After the wikileaks controversy which highlighted the dangers of placing political discourse in the cloud, we have had the news of Delicious apparently being abandoned by Yahoo. Not a good week for cloud computing. As John Naughton puts it "For years people have extolled cloud computing as the way of the future. The lesson of the last week is simple: be careful what you wish for."
Does this signal the death knell for cloud computing? Should academics abandon it altogether (before most of them have even made the shift)?
I think it's a more measured response than that. I would suggest a number of responses:
i) Use the cloud for what it's best at. If you want to share content, have it easily embedded, be part of a wider community of participants, then the cloud is the best way to go.
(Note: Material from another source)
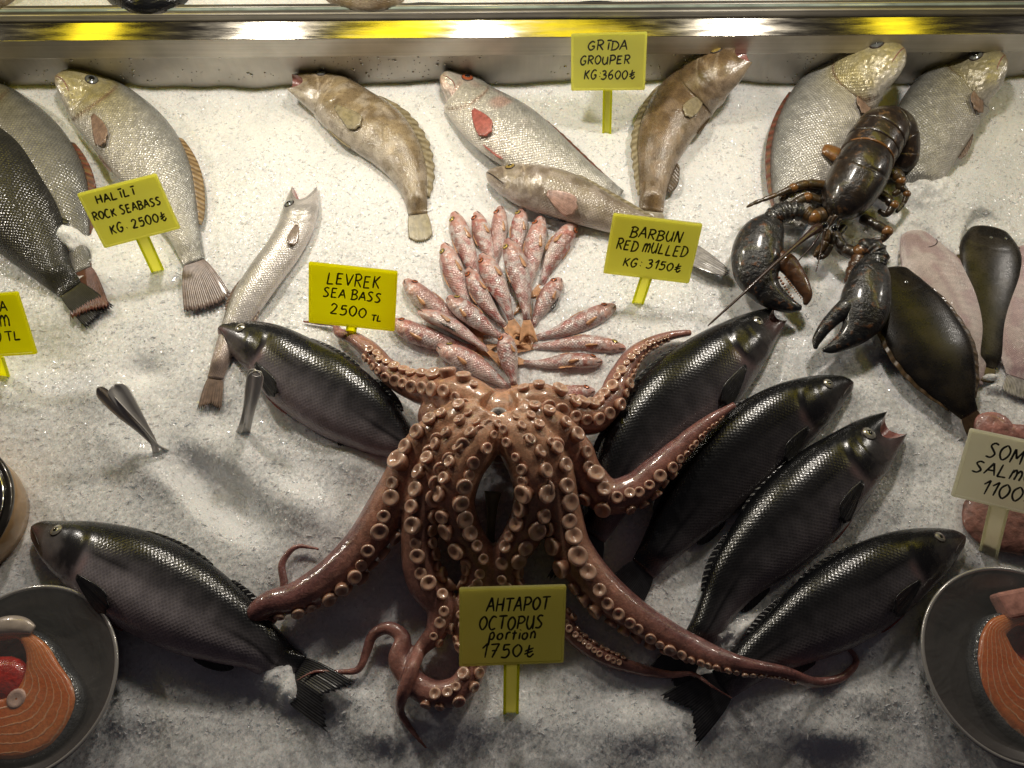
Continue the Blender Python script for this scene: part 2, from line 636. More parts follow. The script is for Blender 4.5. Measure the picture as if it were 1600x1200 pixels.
        co = np.stack([np.repeat(t[:, None] * 4.4, k, 1), np.repeat(np.clip(S, 0, 1)[None], n, 0), np.zeros((n, k))], -1).reshape(-1, 3)
        return mesh(name, V.reshape(-1, 3), gridF(n, k, False), mat, s.root, co=co, solid=.0007)

    def tail(s, ln, sprd, mat, fork=.35, tipz=.004, turn=0, n=12, m=29, ragged=.05, zdir=0, spread_pow=.75, base=1.0):
        C, T, A, B = s.C[-1], s.T[-1], s.A[-1], s.B[-1]
        if turn:
            c, q = math.cos(math.radians(turn)), math.sin(math.radians(turn))
            T, A = T * c + A * q * s.side, A * c - T * q * s.side
        T = unit(T * (1, 1, .0))
        S, Tt = np.meshgrid(np.linspace(-.12, 1, n), np.linspace(-1, 1, m), indexing='ij')
        ln_t = ln * (1 - fork * (1 - np.abs(Tt)) ** 1.1) * (1 + ragged * np.sin(Tt * 37 + 1))
        if fork < 0:
            ln_t = ln * (1 + fork * np.abs(Tt) ** 2.2) * (1 + ragged * np.sin(Tt * 37 + 1))
        Sp = np.clip(S, 0, 1)
        wd_ = s.a[-1] * base * .9 * (1 - Sp) + sprd * Sp ** spread_pow
        V = C + (S * ln_t)[..., None] * T + (Tt * wd_)[..., None] * A
        V[..., 2] = V[..., 2] * (1 - Sp) + (tipz + zdir * Tt) * Sp + .0007 * np.cos(Tt * 40) * Sp
        co = np.stack([Tt * 2.6, Sp, Sp * 0], -1).reshape(-1, 3)
        return mesh('tail_fin', V.reshape(-1, 3), gridF(n, m, False), mat, s.root, co=co, solid=.0006)

    def line_on(s, uv, rad, mat, name, off=.0003, n=24, col=None):
        """thin raised strip along (u, phi) points"""
        uv, _ = spline([[a, b / 100, 0] for a, b in uv], n)
        p, nn = s.at(uv[:, 0], uv[:, 1] * 100, np.full(n, off))
        m = MB()
        m.tube(p, rad * np.sin(np.linspace(.15, np.pi - .15, n)) ** .5, 6)
        return m.build(name, mat, s.root)

def rampd(fd):
    return np.clip(fd / 180, 0, 1)
# ------------------------------------------------------------------ display case (steel) and ice
def ice_material():
    t = NT('crushed_ice')
    o = t.obj()
    v1 = t.voro(o, 420, 1)
    v2 = t.voro(o, 850, 1)
    nb = t.noise(o, 17, 4, .6)
    f1 = t.n('ShaderNodeSeparateColor'); t.l(v1.outputs['Color'], f1.inputs[0])
    f2 = t.n('ShaderNodeSeparateColor'); t.l(v2.outputs['Color'], f2.inputs[0])
    a = t.rng(f1.outputs[0], 0, 1, .94, 1.03)
    b = t.rng(f2.outputs[1], 0, 1, .95, 1.03)
    ab = t.math('MULTIPLY', a, b)
    base = t.mix(t.rng(nb.outputs[0], .36, .60, 0, 1), (.82, .83, .85), (.91, .91, .915))
    c = t.mix(1, base, ab, 'MULTIPLY')
    t.set(color=c, rough=t.rng(f1.outputs[1], 0, 1, .08, .40), sss=.6, sscale=.009, spec=.5)
    t.b.inputs['Subsurface Radius'].default_value = (.8, .95, 1.0)
    t.b.inputs['IOR'].default_value = 1.31
    # each grain tilts its own way
    g = t.n('ShaderNodeNewGeometry')
    acc = g.outputs['Normal']
    for v, k in ((v1, .60), (v2, .50)):
        s1 = t.n('ShaderNodeVectorMath', operation='SUBTRACT'); t.l(v.outputs['Color'], s1.inputs[0]); s1.inputs[1].default_value = (.5, .5, .5)
        s2 = t.n('ShaderNodeVectorMath', operation='SCALE'); t.l(s1.outputs[0], s2.inputs[0]); 
        sc3 = t.n('ShaderNodeSeparateColor'); t.l(v.outputs['Color'], sc3.inputs[0])
        t.l(t.math('MULTIPLY', t.rng(sc3.outputs[2], .80, .86, .40, 1.4), k), s2.inputs['Scale'])
        s3 = t.n('ShaderNodeVectorMath', operation='ADD'); t.l(acc, s3.inputs[0]); t.l(s2.outputs[0], s3.inputs[1])
        acc = s3.outputs[0]
    nm = t.n('ShaderNodeVectorMath', operation='NORMALIZE'); t.l(acc, nm.inputs[0])
    t.l(nm.outputs[0], t.b.inputs['Normal'])
    return t.m

ICE = ice_material()
_g = NT('ice_grain').set(color=(.93, .93, .94), rough=.10, spec=.7, coat=.6)
_g.translucent((.95, .95, .96), .5)
ICE_GRAIN = _g.m

def steel(name, color=(.42, .41, .39), rough=.3, streak=(1, 220, 220), brush=.25):
    t = NT(name)
    o = t.obj()
    mp = t.n('ShaderNodeMapping'); t.l(o, mp.inputs[0])
    mp.inputs['Scale'].default_value = streak
    nz = t.noise(mp.outputs[0], 1.5, 4, .6)
    n2 = t.noise(o, 14, 4)
    c = t.mix(1, color, t.rng(nz.outputs[0], .3, .7, 1 - brush * .5, 1 + brush * .5), 'MULTIPLY')
    c = t.mix(1, c, t.rng(n2.outputs[0], .3, .7, .8, 1.12), 'MULTIPLY')
    t.set(color=c, metal=1.0, rough=t.math('ADD', t.rng(nz.outputs[0], .3, .7, -.05, .08), rough))
    t.l(t.bump(nz.outputs[0], .06, .001), t.b.inputs['Normal'])
    return t.m

STEEL = steel('brushed_steel', (.50, .465, .39), .14, (12, 120, 120), .1)  # slight gold tint puts the yellow reflections into the steel colour
STEEL_DULL = steel('dull_steel', (.50, .47, .43), .42)
STEEL_WET = steel('wet_steel', (.56, .53, .49), .55, (60, 60, 4), .18)

# wall line: where the ice meets the steel at the back
WL = P(0, 142, 0)
WR = P(1600, 130, 0)
wdir = unit(WR - WL)
wn = np.array([wdir[1], -wdir[0], 0])            # towards the viewer
wmid = (WL + WR) / 2
HALFW = 1.25

def wall_z(px, py, off=0.0):
    """height on the (offset) wall plane seen at this pixel"""
    d = ((px - 800) / F) * AX_R - ((py - 600) / F) * AX_U - AX_B
    q = wmid + wn * off
    t = np.dot(q - CAMP, wn) / np.dot(d, wn)
    return (CAMP + t * d)[2]

def extr(poly, name, mat, parent, x0=-HALFW, x1=HALFW):
    """strip swept along the wall; poly is a list of (offset towards viewer, height)"""
    V = []
    for x in (x0, x1):
        for o, z in poly:
            V.append(wmid + wdir * x + wn * o + np.array([0, 0, z]))
    n = len(poly)
    Fc = [(i, (i + 1) % n, n + (i + 1) % n, n + i) for i in range(n)]
    Fc += [tuple(range(n))[::-1], tuple(range(n, 2 * n))]
    o = mesh(name, V, Fc, mat, parent, smooth=False)
    md = o.modifiers.new('edge', 'BEVEL'); md.width = .0012; md.segments = 2; md.limit_method = 'ANGLE'
    return o

case = thing('display_case', 'stainless steel fish counter case with sloped rail and glass edge behind the ice', 'display case', wmid)
zA = wall_z(800, 77)              # bottom of the lip
zB = wall_z(800, 58, .012)        # front top edge of the lip
extr([(0, -.10), (0, zA + .012), (-.015, zA + .012), (-.015, -.10)], 'back_panel', STEEL_WET, case)
extr([(.012, zA), (.012, zB), (.0, zB + .001), (.0, zA)], 'lip', STEEL_DULL, case)
# sloped rail face
rdep = .020
zC = wall_z(800, 31, .0135 - rdep)
RAIL = extr([(.0135, zB + .0005), (.0135, zB + .0010), (.0135 - rdep, zC), (.0135 - rdep, zB + .0005)], 'rail', STEEL, case)
oB = .0135 - rdep
zD = wall_z(800, 18, oB - .008)
extr([(oB - .0035, zC - .012), (oB - .0035, wall_z(800, 28.5, oB - .0035)), (oB - .008, zD), (oB - .014, zD), (oB - .014, zC - .012)], 'channel', STEEL_DULL, case)
GLASS_EDGE = simple('glass_edge', (.30, .36, .33), .12, 0, .3, 30, coat=1)
zE = wall_z(800, 12, oB - .0145)
extr([(oB - .0145, zC - .004), (oB - .0145, zE), (oB - .019, zE), (oB - .019, zC - .004)], 'glass_edge', GLASS_EDGE, case)
zG = wall_z(800, 8, oB - .020)
extr([(oB - .0195, zC - .004), (oB - .0195, zG), (oB - .026, zG), (oB - .026, zC - .004)], 'shelf_trim', STEEL_DULL, case)
TIER_Z = zG - .004
# front lip of the case, at the lower edge of the picture
fl = P(0, 1192, -.02); fr = P(1600, 1214, -.02)
fm = MB()
fd_ = unit(fr - fl)
fm.box((fl + fr) / 2 + np.array([0, -.010, -.004]), fd_ * 1.1, np.array([0, .0095, 0]), np.array([0, 0, .0035]))
fl_o = fm.build('front_trim', STEEL, case, smooth=False)
md = fl_o.modifiers.new('edge', 'BEVEL'); md.width = .001; md.segments = 2
FLOOR_Z = -.045
mesh('tray_floor', [(-1.2, -.52, FLOOR_Z), (1.2, -.52, FLOOR_Z), (1.2, .52, FLOOR_Z), (-1.2, .52, FLOOR_Z)], [(0, 1, 2, 3)], STEEL_DULL, case)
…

I could put my presentations in my own database, but Slideshare offers a better option and more people will find them there. If it's eyeballs and ease of use you want, then the commercial cloud is a sensible option.
ii) Store locally, share globally. Of course, putting content online doesn't mean you surrender it altogether. One should assume that you will lose these services at some point, so a local store is your backup.
iii) Find alternatives - the point of the cloud is that there are numerous services that perform the same function. Many people are shifting their bookmarks to Diigo for instance.
iv) Develop academic solutions - I say this with some reticence since, as with learning objects, academic projects don't have a good track record in keeping things simple. But there are services we may find useful to share between universities, such as storing research data in a specialised cloud. Paul Miller has a good post on this, as does Andy Powell. I certainly think that a universal cloud service to academia represents one way we may go, but make it good like JANET, not like [insert your own choice of difficult to use, overly complex higher education web project here]
v) Accept that they are temporary.You've had seven years of delicious use, a service you wouldn't have had if you'd waited for an institutionally hosted version to materialise. Accept it was useful for that period, and move on.
vi) Develop service level agreements - this model accepts that some cloud based solutions are viable and the institution either pays for these or guarantees a number of users in return for a service level agreement. Of course, this doesn't mean the companies can't go under or the services be removed, but it does provide a level of reassurance. It also limits the experimentation and innovation at an individual level we see with the wider ecology of free tools.
I would argue that an appropriate response is not to retrench to solely internally hosted systems, either for students or scholars for two reasons: the loss of the network effect and the positive pull effect that commercial systems have had on interface and innovation. We can lose these but need to decide if that's a price worth paying.